Ideally not tech because that’s not something I’m that interested in.

 

This question raises an important point. As the financial engineering processes of PE become increasingly commoditized, funds will need to focus on new capabilities to generate returns. With an abundance of capital available, and likely to grow, the competition among funds will continue to intensify, leading to reduced fees for those that are less defensible. Obviously, launching a new fund remains challenging, but the market is saturated with funds that lack a distinct investment thesis. To stand out, funds must invest in unique deal sourcing methods (maybe ds teams?) or build strong operational improvement teams.

A similar trend is observable in the software. The surge in available talent, libraries, and even generative AI has significantly lowered the barriers to entry for creating an enterprise SaaS/CRUD product. Tasks that required substantial investment and a team of skilled developers two decades ago can now be accomplished by a small team in a matter of weeks.

Yes, opportunities still exist in both sectors, but at the periphery.

Regarding emerging industries that could offer a great career, I believe deep technology (super broadly) represents a sector where massive businesses can build a competitive edge. Go find PhDs working on breakthroughs in bio/defense/med/industrial and build a new industry

 

I’m writing a book, more aligned with a digestible thesis, somewhat tangential to this discussion. Industry has a strong secular tailwind, unbeknownst to the majority and unquantifiable to the few current participants (<5). Historically occurred many times in different asset classes. Immaterial and not priced in currently, but the trajectory within two standard deviations indicate next 7~12 will exceed noted moderately pessimistic views.

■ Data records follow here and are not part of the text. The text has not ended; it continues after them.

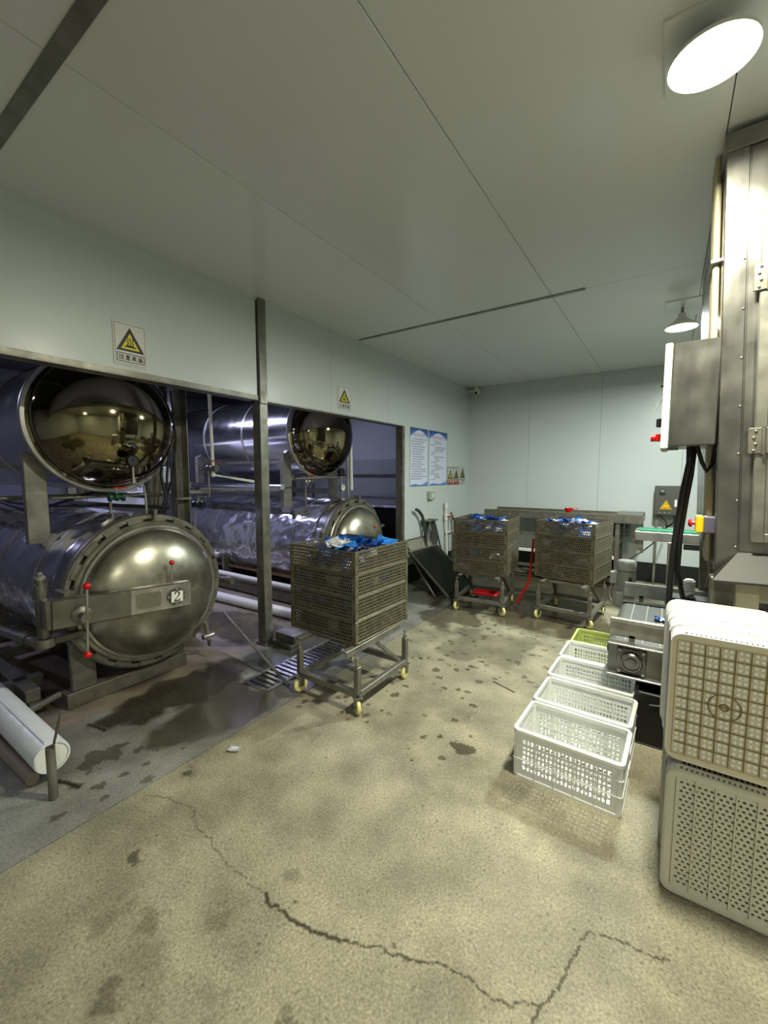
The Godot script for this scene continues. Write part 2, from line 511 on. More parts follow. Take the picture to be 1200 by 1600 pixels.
func crackline(pts: Array, w: float, dark: float, seed_: int) -> void:
	rng.seed = seed_
	var k := FN / FS
	for s in pts.size() - 1:
		var p: Vector2 = pts[s]
		var q: Vector2 = pts[s + 1]
		var m := int(p.distance_to(q) * k * 2) + 1
		var jit := Vector2.ZERO
		for i in m:
			jit = jit * 0.955 + Vector2(rng.randf_range(-1, 1), rng.randf_range(-1, 1)) * 0.0030
			var t := p.lerp(q, float(i) / m) + jit
			var ww := w * rng.randf_range(0.35, 1.3)
			var r := int(ceil(ww * k)) + 1
			var ci := int((t.x - FX) * k)
			var cj := int((t.y - FZ) * k)
			for dj in range(-r, r + 1):
				for di in range(-r, r + 1):
					var d := Vector2((t.x - FX) * k - (ci + di), (t.y - FZ) * k - (cj + dj)).length() / k
					var a := clampf(1.25 - d / ww, 0.0, 1.0) * dark
					var o := (cj + dj) * FN + ci + di
					if o >= 0 and o < FN * FN: fdark[o] = maxf(fdark[o], a)

func floor_material() -> StandardMaterial3D:
	fdark.resize(FN * FN); fwet.resize(FN * FN)
	# wet sheets on the grey drain strip and under the vessels
	blob(-2.3, -1.55, 0.3, 0.42, 0.5, 0.85, 31, 0.5)
	blob(-2.75, -1.55, 0.25, 0.55, 0.62, 0.6, 32, 0.5)
	blob(-2.15, -2.0, 0.18, 0.2, 0.3, 1.0, 33, 0.4)
	blob(-2.6, -2.6, 0.35, 0.6, 0.35, 0.8, 34, 0.5)
	blob(-3.5, -2.5, 0.6, 0.35, 0.45, 0.6, 35, 0.5)
	blob(-3.6, -1.2, 0.7, 0.9, 0.55, 0.3, 36, 0.5)
	blob(-2.45, -0.9, 0.08, 0.12, 0.4, 0.4, 37, 0.9)
	# wet back of the room
	blob(-1.5, -4.7, 1.0, 0.55, 0.55, 0.9, 41, 0.5)
	blob(-1.0, -4.45, 0.7, 0.5, 0.5, 0.85, 42, 0.5)
	blob(-1.85, -4.1, 0.35, 0.45, 0.42, 0.6, 43, 0.7)
	blob(-1.4, -6.0, 1.6, 0.8, 0.6, 0.6, 44, 0.4)
	blob(-0.87, -2.05, 0.075, 0.05, 0.55, 0.45, 45, 0.5)
	blob(-1.3, -3.5, 0.4, 0.35, 0.22, 0.1, 46, 0.9)
	# splashes
	rng.seed = 77
	for i in 150:
		var z := -rng.randf_range(1.8, 4.2)
		var x := -1.5 + rng.randfn(0.0, 0.32) + (z + 2.0) * -0.06
		if x < -1.98: continue
		var r := rng.randf_range(0.008, 0.03)
		blob(x, z, r, r * rng.randf_range(0.6, 1.4), rng.randf_range(0.25, 0.55), 0.4, 100 + i, 0.7)
	for i in 60:
		var r := rng.randf_range(0.008, 0.022)
		blob(rng.randf_range(-1.6, -0.6), rng.randf_range(-4.3, -2.9), r * 1.6, r, rng.randf_range(0.25, 0.5), 0.35, 300 + i, 0.8)
	for i in 14:
		var r := rng.randf_range(0.012, 0.025)
		blob(rng.randf_range(-2.4, -2.06), rng.randf_range(-1.25, -0.6), r, r * 1.3, 0.4, 0.4, 400 + i, 0.7)
	# old stains
	for s in [[-1.94, -1.10, .05, .035, .5], [-1.68, -.705, .035, .03, .5], [-1.64, -.70, .018, .015, .55], [-1.38, -.62, .05, .05, .22], [-1.19, -.745, .06, .05, .16], [-1.27, -.44, .06, .05, .32], [-.80, -.705, .035, .03, .4], [-1.02, -.61, .06, .05, .14],
		[-.604, -1.012, .012, .011, .65], [-.653, -1.022, .011, .01, .5], [-1.02, -.941, .009, .008, .6], [-1.1, -1.0, .05, .035, .2], [-1.5, -.55, .06, .07, .16], [-.55, -1.9, .12, .1, .16], [-.3, -1.75, .25, .12, .12], [-1.05, -2.3, .12, .1, .15]]:
		blob(s[0], s[1], s[2], s[3], s[4], 0.0, int(absf(s[0] * 1000 + s[1] * 77)), 0.9, 1.8)
	rng.seed = 99
	for i in 40:
		var r := rng.randf_range(.05, .22)
		blob(rng.randf_range(-1.95, .6), rng.randf_range(-3.2, -.25), r, r * rng.randf_range(.4, .9), rng.randf_range(.06, .14), 0.0, 900 + i, 1.1, 1.2)
	for i in 260:
		var r := rng.randf_range(.003, .0075)
		blob(rng.randf_range(-1.95, .5), rng.randf_range(-3.0, -.25), r, r, rng.randf_range(.2, .45), 0.0, 1200 + i, .8, 2.0)
	# cracks
	crackline([Vector2(-1.967, -.903), Vector2(-1.85, -.95), Vector2(-1.69, -.976), Vector2(-1.6, -.93), Vector2(-1.527, -.925), Vector2(-1.353, -.902), Vector2(-1.22, -.89), Vector2(-1.133, -.906)], 0.0028, 0.55, 1)
	crackline([Vector2(-1.133, -.906), Vector2(-1.093, -.886), Vector2(-1.005, -.894), Vector2(-.926, -.906), Vector2(-.851, -.919), Vector2(-.783, -.949)], 0.0058, 0.9, 2)
	crackline([Vector2(-.783, -.949), Vector2(-.673, -.991), Vector2(-.593, -1.013), Vector2(-.507, -1.062), Vector2(-.409, -1.078), Vector2(-.346, -1.066), Vector2(-.296, -1.082), Vector2(-.236, -1.126), Vector2(-.199, -1.193)], 0.0036, 0.85, 3)
	crackline([Vector2(-.199, -1.193), Vector2(-.182, -1.293), Vector2(-.167, -1.368), Vector2(-.137, -1.423), Vector2(-.074, -1.442), Vector2(-.003, -1.446), Vector2(.065, -1.46)], 0.0036, 0.8, 4)
	crackline([Vector2(-.236, -1.126), Vector2(-.239, -1.07), Vector2(-.2, -1.0)], 0.004, 0.8, 5)
	crackline([Vector2(-.003, -1.446), Vector2(-.01, -1.6), Vector2(-.06, -1.75), Vector2(-.05, -1.95)], 0.0015, 0.3, 6)
	crackline([Vector2(-2.9, -1.62), Vector2(-2.72, -1.55), Vector2(-2.66, -1.3), Vector2(-2.55, -1.15)], 0.004, 0.5, 7)
	crackline([Vector2(-2.83, -.99), Vector2(-2.68, -1.02)], 0.012, 0.9, 8)
	crackline([Vector2(-2.42, -.70), Vector2(-2.28, -.74)], 0.012, 0.9, 9)
	crackline([Vector2(-2.49, -1.83), Vector2(-2.4, -1.84)], 0.010, 0.85, 10)
	# compose
	var n1 := fnoise(51, 0.012, 5).get_image(FN, FN); n1.convert(Image.FORMAT_L8)
	var n2 := fnoise(52, 0.3, 2).get_image(FN, FN); n2.convert(Image.FORMAT_L8)
	var a := n1.get_data()
	var b := n2.get_data()
	var out := PackedByteArray()
	out.resize(FN * FN * 3)
	var ro := PackedByteArray()
	ro.resize(FN * FN)
	var k := FN / FS
	for j in FN:
		var wz := FZ + j / k
		for i in FN:
			var wx := FX + i / k
			var q := j * FN + i
			var v1: float = (a[q] - 128) / 128.0
			var v2: float = (b[q] - 128) / 128.0
			var r := 152.0
			var g := 147.0
			var bl := 122.0
			if wx < -2.9:
				r = 146; g = 135; bl = 120
			elif wx < -2.02:
				r = 140; g = 141; bl = 132
			var f := 1.0 + 0.18 * v1 + (0.12 if wx > -2.02 else 0.06) * v2
			var dk := fdark[q]
			if v2 < -0.68: f *= 0.8
			out[q * 3] = clampi(int(r * f * (1.0 - 0.78 * dk)), 0, 255)
			out[q * 3 + 1] = clampi(int(g * f * (1.0 - 0.82 * dk)), 0, 255)
			out[q * 3 + 2] = clampi(int(bl * f * (1.0 - 0.9 * dk)), 0, 255)
			var base := 0.72 if wx > -2.02 else 0.5
			ro[q] = clampi(int(255 * lerpf(base + 0.12 * v2, 0.13 + 0.06 * v1, fwet[q])), 12, 255)
	var im := Image.create_from_data(FN, FN, false, Image.FORMAT_RGB8, out)
	var rm := Image.create_from_data(FN, FN, false, Image.FORMAT_L8, ro)
	var m := StandardMaterial3D.new()
	m.albedo_texture = ImageTexture.create_from_image(im)
	m.roughness = 1.0
	m.roughness_texture = ImageTexture.create_from_image(rm)
	m.roughness_texture_channel = BaseMaterial3D.TEXTURE_CHANNEL_GRAYSCALE
	m.detail_enabled = true
	m.detail_blend_mode = BaseMaterial3D.BLEND_MODE_MUL
	m.detail_uv_layer = BaseMaterial3D.DETAIL_UV_2
	m.detail_albedo = T.grain
	return m

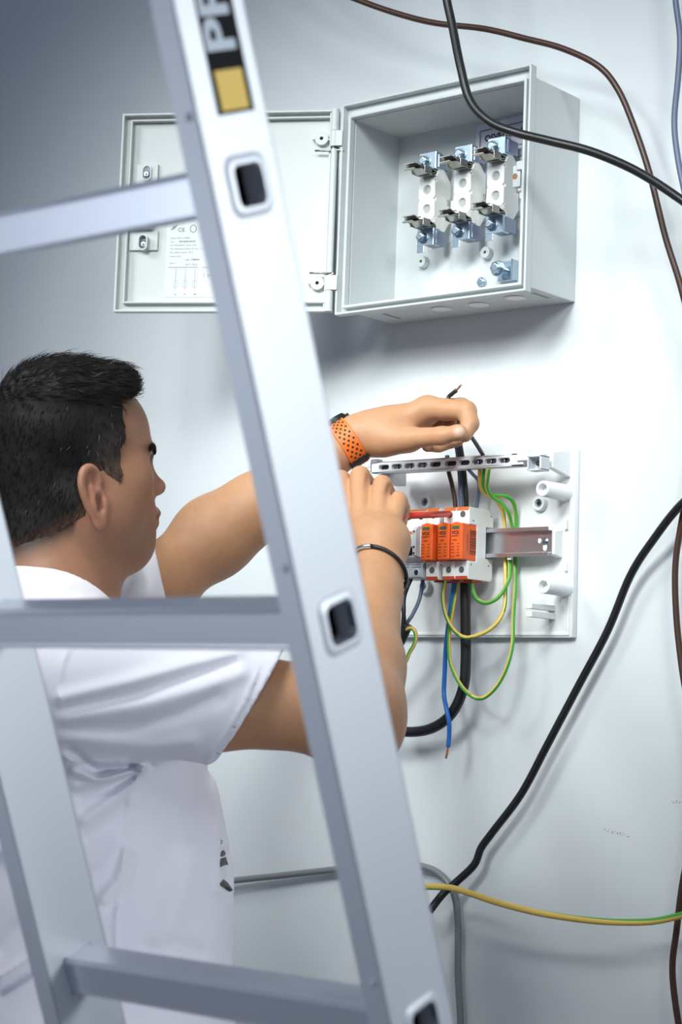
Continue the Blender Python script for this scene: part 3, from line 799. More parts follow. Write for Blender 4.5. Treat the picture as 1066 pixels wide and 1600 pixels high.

Will likely forget about this tread, but please bump in month or so. Happy to follow up with some data.

 

Are you referring to tailwinds for PE / private asset classes or are you referring to a different industry presenting as a better alternative to PE? Interested in hearing more

 

I think the future of investing belongs to three groups:

1) Scale economies. The biggest firms will win the race to the bottom on fees for vanilla strategies (KKR, BX, Fidelity, BlackRock).

2) Specialists. Firms that are the smartest in the room but have the discipline to never leave that room. Especially if the asset class/sector is complex, a firm with deep expertise that doesn't overextend itself has a real moat.

3) Pattern matchers. Firms that port a battle-tested strategy developed in a competitive market to a less efficient market. So like taking the large-cap LBO playbook and applying it to mom and pop funeral homes. That one is already played out, but international emerging markets, tech hardware, crypto, and weird assets like wine or forestry could be interesting.